- [WHAT IS NEEDED]:
In the material below, please retype the lines from the very first through the one with "tag(MB().tube([(a[0], a[1], -0.115), tuple((a", exactly and without pictures.

*****

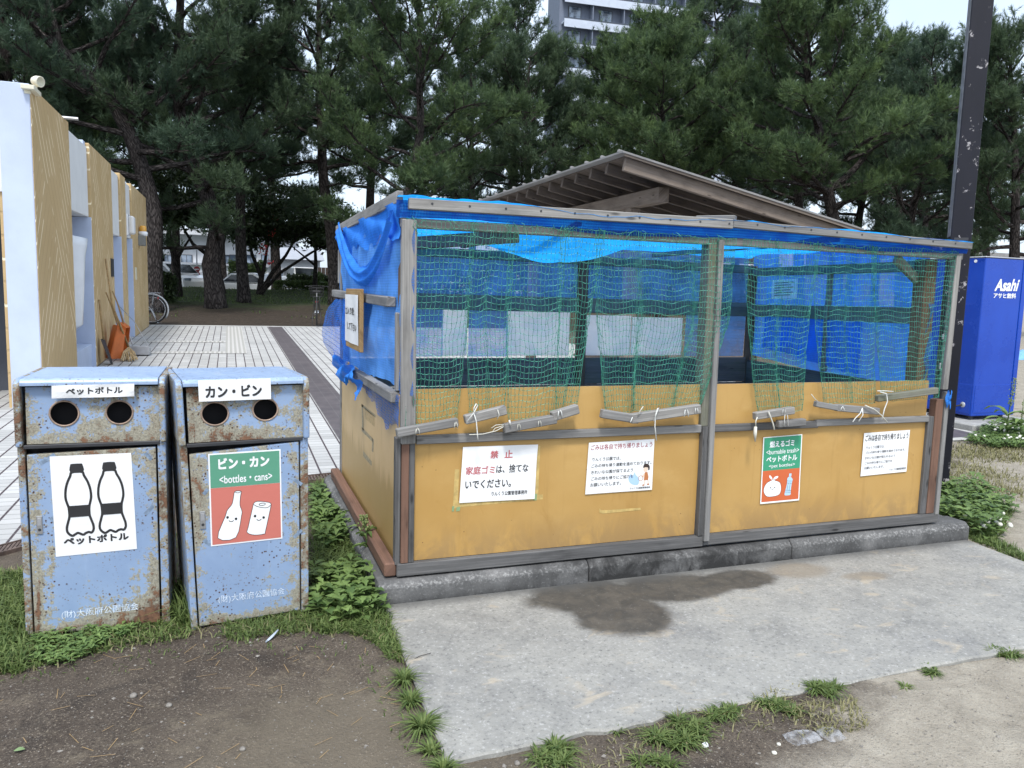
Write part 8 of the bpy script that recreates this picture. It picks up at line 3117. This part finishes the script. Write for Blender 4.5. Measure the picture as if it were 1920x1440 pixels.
a, b = PZ(763, 1238, -0.104), PZ(808, 1227, -0.104)
tag(MB().tube([(a[0], a[1], -0.115), tuple((a + b) / 2 + np.array([0, 0, 0.004])), (b[0], b[1], -0.099)], 0.0012, 5).build("twig", M['bark_dark']), "thin dry twig lying on the slab's left edge", "twig")


def litter(name, label, px, n, seed, mat, z0):
    """fallen pine needles and stalks lying flat"""
    rg = np.random.RandomState(seed)
    q = scatter(px, n, rg)
    a = rg.uniform(0, 6.28, n)
    L = rg.uniform(0.012, 0.038, n)
    d = np.stack([np.cos(a), np.sin(a)], 1) * L[:, None]
    s = np.stack([-np.sin(a), np.cos(a)], 1) * 0.0009
    zz = soil_z(q[:, 0], q[:, 1]) + 0.002
    def P3(xy, dz):
        return np.concatenate([xy, (zz + dz)[:, None]], 1)
    V = np.stack([P3(q - d - s, 0.001), P3(q - d + s, 0.001), P3(q + d + s, 0.003), P3(q + d - s, 0.003)], 1).reshape(-1, 3)
    tag(raw_mesh(name, V, np.arange(n * 4).reshape(-1, 4), M[mat]), label, "litter", kind="stuff")


litter("needle_litter_on_soil", "brown pine needles strewn over the dark soil", [(-60, 1250), (350, 1200), (600, 1190), (700, 1220), (830, 1470), (-60, 1470)], 70, 121, 'bamboo', None)
patch("stray_grass", "stray short blades thinning out over the soil", [(-40, 1240), (360, 1185), (420, 1195), (600, 1180), (720, 1230), (800, 1400), (760, 1420), (660, 1230), (430, 1222), (200, 1262), (-40, 1285)], 260, 0.03, 123, 'grass', 1.2, 0.0025)
patch("dry_blades_by_bins", "withered blades mixed into the green grass around the bins", [(-40, 1180), (50, 1190), (350, 1160), (590, 1140), (720, 1140), (760, 1250), (690, 1215), (600, 1185), (360, 1195), (60, 1258), (-40, 1262)], 650, 0.045, 124, 'grass_dry', 1.1, 0.0024)
patch("dry_blades_by_slab", "withered blades among the clumps at the slab's front edge", [(960, 1440), (1250, 1350), (1500, 1290), (1560, 1330), (1350, 1400), (1150, 1450)], 420, 0.035, 125, 'grass_dry', 1.2, 0.0024)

*****

- [FINISHED EXERCISE]:
Write part 8 of the bpy script that recreates this picture. It picks up at line 3117. This part finishes the script. Write for Blender 4.5. Measure the picture as if it were 1920x1440 pixels.
a, b = PZ(763, 1238, -0.104), PZ(808, 1227, -0.104)
tag(MB().tube([(a[0], a[1], -0.115), tuple((a + b) / 2 + np.array([0, 0, 0.004])), (b[0], b[1], -0.099)], 0.0012, 5).build("twig", M['bark_dark']), "thin dry twig lying on the slab's left edge", "twig")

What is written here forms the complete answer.